# RECORDED INFORMATION:
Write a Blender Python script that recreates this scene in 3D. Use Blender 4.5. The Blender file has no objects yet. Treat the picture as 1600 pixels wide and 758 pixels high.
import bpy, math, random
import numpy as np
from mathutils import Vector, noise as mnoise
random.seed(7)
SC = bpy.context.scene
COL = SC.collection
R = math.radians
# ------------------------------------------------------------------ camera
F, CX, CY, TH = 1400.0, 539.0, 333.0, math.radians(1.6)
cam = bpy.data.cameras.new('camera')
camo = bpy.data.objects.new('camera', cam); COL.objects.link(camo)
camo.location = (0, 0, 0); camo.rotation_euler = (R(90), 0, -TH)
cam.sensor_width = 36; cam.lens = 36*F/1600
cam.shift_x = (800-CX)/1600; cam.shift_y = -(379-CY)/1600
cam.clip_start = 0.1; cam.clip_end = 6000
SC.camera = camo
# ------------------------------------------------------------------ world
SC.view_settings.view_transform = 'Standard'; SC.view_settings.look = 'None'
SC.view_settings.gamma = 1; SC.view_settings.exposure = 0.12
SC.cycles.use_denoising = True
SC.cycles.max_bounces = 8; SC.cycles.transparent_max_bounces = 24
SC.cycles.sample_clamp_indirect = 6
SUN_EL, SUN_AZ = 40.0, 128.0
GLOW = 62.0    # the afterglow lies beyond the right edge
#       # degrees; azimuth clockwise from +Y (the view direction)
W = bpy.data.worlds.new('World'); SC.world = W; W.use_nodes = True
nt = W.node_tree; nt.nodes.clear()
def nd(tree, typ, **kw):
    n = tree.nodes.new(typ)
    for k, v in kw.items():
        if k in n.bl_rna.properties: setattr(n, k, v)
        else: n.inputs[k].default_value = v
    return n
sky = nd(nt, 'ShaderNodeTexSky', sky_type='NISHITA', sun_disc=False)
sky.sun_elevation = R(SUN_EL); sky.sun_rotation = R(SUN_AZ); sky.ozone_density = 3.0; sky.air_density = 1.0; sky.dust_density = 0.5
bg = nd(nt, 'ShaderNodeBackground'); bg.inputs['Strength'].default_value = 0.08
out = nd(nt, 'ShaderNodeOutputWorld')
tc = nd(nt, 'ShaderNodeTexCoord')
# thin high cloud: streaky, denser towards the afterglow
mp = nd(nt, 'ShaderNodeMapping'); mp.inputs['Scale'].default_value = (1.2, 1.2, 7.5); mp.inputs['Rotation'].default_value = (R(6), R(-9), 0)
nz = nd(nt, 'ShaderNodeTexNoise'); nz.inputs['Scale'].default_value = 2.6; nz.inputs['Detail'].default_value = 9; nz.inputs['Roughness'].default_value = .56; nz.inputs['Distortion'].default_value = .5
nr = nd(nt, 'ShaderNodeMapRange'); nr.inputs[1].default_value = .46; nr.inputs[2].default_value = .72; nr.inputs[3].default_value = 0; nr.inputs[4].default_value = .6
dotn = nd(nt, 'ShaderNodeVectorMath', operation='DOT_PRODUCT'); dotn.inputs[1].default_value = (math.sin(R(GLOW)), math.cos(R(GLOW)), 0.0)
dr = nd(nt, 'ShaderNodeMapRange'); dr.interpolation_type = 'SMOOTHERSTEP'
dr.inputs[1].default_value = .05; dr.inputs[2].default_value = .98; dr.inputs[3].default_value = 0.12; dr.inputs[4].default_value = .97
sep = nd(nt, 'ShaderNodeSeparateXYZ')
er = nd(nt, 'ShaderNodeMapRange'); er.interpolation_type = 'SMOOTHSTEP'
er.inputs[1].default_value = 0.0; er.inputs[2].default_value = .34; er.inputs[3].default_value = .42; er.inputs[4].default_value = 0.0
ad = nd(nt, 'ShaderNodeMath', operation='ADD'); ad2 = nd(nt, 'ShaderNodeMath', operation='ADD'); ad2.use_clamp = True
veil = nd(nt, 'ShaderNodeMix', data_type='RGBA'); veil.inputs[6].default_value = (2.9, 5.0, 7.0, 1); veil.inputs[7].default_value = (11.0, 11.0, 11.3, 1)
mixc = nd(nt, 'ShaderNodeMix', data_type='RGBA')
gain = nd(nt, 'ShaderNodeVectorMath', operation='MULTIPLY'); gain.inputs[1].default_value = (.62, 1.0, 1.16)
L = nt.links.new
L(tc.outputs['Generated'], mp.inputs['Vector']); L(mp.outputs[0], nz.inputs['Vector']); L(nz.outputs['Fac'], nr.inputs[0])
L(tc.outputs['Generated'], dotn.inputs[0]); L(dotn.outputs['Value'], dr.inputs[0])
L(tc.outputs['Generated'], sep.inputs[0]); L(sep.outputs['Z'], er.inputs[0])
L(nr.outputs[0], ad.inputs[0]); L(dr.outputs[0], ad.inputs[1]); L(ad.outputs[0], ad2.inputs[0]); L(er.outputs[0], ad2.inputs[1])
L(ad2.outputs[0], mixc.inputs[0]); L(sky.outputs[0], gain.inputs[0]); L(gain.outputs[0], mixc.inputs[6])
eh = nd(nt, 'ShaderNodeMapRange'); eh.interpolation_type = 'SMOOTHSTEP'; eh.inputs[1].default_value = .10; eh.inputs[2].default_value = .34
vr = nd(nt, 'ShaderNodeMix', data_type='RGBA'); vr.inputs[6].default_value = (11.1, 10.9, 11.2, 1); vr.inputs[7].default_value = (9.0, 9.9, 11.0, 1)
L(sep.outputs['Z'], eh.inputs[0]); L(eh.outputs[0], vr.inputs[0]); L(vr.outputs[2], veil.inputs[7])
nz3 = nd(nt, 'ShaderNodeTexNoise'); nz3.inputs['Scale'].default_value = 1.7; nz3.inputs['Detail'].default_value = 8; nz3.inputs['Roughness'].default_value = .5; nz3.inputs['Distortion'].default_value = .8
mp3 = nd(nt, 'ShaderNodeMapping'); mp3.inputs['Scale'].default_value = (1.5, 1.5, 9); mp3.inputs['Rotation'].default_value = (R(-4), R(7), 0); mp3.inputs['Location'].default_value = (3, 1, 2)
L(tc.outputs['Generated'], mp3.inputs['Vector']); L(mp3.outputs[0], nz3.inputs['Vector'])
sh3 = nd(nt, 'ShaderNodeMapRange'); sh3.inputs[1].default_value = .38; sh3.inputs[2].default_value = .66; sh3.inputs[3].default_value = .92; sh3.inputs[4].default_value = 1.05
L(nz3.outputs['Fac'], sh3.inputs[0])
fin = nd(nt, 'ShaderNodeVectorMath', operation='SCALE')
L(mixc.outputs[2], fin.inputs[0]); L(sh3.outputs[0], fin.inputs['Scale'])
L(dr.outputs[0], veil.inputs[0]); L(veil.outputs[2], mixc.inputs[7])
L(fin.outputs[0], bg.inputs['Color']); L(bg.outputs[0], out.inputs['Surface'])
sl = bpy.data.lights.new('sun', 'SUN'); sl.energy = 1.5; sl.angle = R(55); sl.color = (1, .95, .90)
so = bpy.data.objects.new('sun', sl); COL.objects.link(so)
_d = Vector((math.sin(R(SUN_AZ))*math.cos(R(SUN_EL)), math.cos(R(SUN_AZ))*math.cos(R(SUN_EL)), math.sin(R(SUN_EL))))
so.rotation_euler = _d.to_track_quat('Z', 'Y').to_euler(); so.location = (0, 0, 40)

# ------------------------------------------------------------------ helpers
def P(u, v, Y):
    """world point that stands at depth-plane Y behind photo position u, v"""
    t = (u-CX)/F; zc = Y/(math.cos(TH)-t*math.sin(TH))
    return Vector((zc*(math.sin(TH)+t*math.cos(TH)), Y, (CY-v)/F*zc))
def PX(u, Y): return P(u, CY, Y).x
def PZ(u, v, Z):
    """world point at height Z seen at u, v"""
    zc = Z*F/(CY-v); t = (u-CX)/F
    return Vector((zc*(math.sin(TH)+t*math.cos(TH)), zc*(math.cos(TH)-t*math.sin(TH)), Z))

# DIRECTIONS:
Search the listing above for the string "high". Copy every line that contains it.

# RESPONSE:
Write a Blender Python script that recreates this scene in 3D. Use Blender 4.5. The Blender file has no objects yet. Treat the picture as 1600 pixels wide and 758 pixels high.
# thin high cloud: streaky, denser towards the afterglow